▸ **Given request**
Filter out everything except lines holding "follow".

▸ **Records for this task**
------------------------------------------------
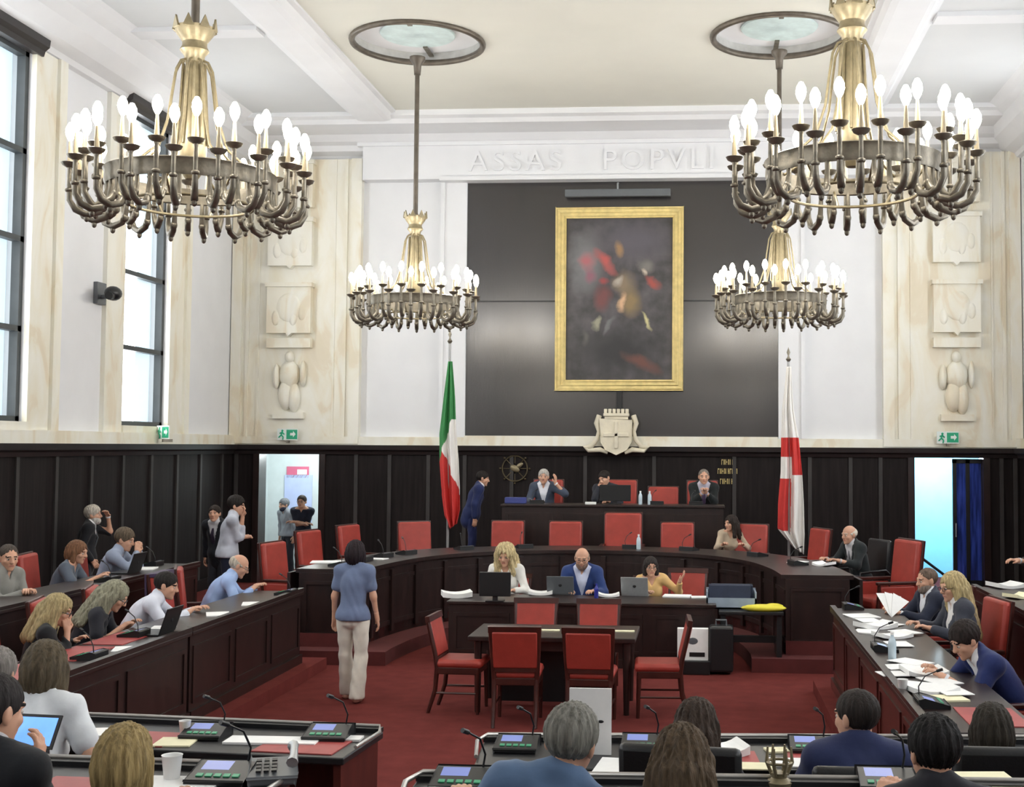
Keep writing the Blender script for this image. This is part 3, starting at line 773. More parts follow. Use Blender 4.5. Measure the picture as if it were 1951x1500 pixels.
------------------------------------------------
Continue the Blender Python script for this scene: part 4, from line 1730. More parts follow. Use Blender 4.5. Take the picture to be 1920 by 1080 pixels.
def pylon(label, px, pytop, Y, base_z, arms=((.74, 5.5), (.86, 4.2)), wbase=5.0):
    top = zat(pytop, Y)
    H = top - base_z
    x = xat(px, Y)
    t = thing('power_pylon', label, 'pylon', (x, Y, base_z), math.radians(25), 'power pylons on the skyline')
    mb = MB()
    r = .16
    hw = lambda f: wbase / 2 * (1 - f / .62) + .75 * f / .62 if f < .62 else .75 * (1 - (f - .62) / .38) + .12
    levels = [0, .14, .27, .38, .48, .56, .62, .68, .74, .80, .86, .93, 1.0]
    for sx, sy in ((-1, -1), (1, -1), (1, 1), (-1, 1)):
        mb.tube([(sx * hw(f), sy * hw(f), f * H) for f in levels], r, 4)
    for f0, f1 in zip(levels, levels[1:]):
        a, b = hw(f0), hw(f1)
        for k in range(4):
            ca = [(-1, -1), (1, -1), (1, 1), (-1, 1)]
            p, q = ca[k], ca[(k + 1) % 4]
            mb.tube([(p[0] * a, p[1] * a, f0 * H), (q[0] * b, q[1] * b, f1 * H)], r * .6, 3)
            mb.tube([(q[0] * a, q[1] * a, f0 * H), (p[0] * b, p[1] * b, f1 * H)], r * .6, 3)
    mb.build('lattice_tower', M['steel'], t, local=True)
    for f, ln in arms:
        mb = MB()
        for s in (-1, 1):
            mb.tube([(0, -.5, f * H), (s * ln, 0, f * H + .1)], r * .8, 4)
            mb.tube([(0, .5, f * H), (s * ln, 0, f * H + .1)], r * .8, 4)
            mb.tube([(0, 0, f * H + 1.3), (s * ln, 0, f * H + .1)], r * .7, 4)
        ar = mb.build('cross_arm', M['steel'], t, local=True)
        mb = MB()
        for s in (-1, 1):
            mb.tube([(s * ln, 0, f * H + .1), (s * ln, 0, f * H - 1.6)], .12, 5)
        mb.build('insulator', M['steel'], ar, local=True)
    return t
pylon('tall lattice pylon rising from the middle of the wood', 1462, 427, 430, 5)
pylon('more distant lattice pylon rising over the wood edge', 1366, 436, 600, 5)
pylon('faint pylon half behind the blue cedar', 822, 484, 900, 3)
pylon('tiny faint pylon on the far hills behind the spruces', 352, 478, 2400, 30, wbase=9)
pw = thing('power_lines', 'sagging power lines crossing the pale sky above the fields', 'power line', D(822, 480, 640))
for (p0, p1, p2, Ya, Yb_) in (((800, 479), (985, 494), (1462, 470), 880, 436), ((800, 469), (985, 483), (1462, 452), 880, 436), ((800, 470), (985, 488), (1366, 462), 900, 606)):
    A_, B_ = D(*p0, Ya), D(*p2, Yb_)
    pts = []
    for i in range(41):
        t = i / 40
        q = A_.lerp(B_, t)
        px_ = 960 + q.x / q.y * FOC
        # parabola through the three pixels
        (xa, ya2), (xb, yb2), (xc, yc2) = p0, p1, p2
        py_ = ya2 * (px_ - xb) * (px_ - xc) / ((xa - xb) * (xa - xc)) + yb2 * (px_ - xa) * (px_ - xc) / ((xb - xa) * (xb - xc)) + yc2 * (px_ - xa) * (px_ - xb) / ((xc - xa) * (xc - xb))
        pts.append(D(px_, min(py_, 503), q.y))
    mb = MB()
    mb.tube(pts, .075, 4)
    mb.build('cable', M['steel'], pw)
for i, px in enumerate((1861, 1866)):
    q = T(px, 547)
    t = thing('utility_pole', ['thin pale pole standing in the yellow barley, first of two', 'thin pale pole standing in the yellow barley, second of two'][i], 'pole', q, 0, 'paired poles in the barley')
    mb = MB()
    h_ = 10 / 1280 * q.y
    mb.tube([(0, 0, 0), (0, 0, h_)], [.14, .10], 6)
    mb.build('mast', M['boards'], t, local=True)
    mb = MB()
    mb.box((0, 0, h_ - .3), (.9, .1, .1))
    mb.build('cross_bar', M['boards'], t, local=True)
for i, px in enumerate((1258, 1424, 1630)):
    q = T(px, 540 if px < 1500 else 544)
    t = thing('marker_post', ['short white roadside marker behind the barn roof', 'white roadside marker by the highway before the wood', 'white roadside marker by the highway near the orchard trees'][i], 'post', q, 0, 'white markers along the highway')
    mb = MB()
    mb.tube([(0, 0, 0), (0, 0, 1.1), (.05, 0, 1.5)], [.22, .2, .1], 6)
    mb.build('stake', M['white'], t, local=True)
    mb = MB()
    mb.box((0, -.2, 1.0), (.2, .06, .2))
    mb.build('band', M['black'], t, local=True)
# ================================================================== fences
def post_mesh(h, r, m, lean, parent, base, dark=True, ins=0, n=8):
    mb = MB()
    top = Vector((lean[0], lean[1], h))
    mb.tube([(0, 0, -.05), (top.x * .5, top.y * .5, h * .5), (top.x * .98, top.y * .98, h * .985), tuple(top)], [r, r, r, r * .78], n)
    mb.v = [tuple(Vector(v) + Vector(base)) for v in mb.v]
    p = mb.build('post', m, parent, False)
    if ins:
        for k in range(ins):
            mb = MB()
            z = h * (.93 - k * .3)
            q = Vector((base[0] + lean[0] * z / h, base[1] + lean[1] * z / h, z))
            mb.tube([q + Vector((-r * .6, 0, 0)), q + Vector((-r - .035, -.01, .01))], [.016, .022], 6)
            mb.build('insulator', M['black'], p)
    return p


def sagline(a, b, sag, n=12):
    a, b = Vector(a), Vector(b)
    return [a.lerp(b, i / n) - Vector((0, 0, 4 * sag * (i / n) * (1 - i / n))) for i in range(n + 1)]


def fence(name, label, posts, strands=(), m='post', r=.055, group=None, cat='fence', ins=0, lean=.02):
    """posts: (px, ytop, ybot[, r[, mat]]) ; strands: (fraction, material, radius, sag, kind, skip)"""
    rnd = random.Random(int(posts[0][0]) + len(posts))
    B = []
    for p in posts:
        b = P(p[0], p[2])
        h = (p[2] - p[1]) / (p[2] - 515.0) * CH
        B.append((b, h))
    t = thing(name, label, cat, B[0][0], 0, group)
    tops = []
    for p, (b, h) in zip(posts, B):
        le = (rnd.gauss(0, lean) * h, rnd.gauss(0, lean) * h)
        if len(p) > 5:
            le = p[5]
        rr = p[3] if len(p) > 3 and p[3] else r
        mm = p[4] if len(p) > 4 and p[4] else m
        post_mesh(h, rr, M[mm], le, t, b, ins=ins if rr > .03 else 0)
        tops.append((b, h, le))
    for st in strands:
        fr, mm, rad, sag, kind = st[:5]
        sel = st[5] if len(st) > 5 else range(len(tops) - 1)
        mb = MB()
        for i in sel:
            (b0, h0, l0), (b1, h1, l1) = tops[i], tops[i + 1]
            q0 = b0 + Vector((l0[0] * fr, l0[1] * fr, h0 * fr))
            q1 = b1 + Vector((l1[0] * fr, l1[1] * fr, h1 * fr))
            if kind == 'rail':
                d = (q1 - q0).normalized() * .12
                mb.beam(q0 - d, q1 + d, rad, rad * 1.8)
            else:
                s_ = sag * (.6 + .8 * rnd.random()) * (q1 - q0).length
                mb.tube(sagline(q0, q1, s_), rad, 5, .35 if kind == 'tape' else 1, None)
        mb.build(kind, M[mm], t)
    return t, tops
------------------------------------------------
▸ **Result**
Keep writing the Blender script for this image. This is part 3, starting at line 773. More parts follow. Use Blender 4.5. Measure the picture as if it were 1951x1500 pixels.
Continue the Blender Python script for this scene: part 4, from line 1730. More parts follow. Use Blender 4.5. Take the picture to be 1920 by 1080 pixels.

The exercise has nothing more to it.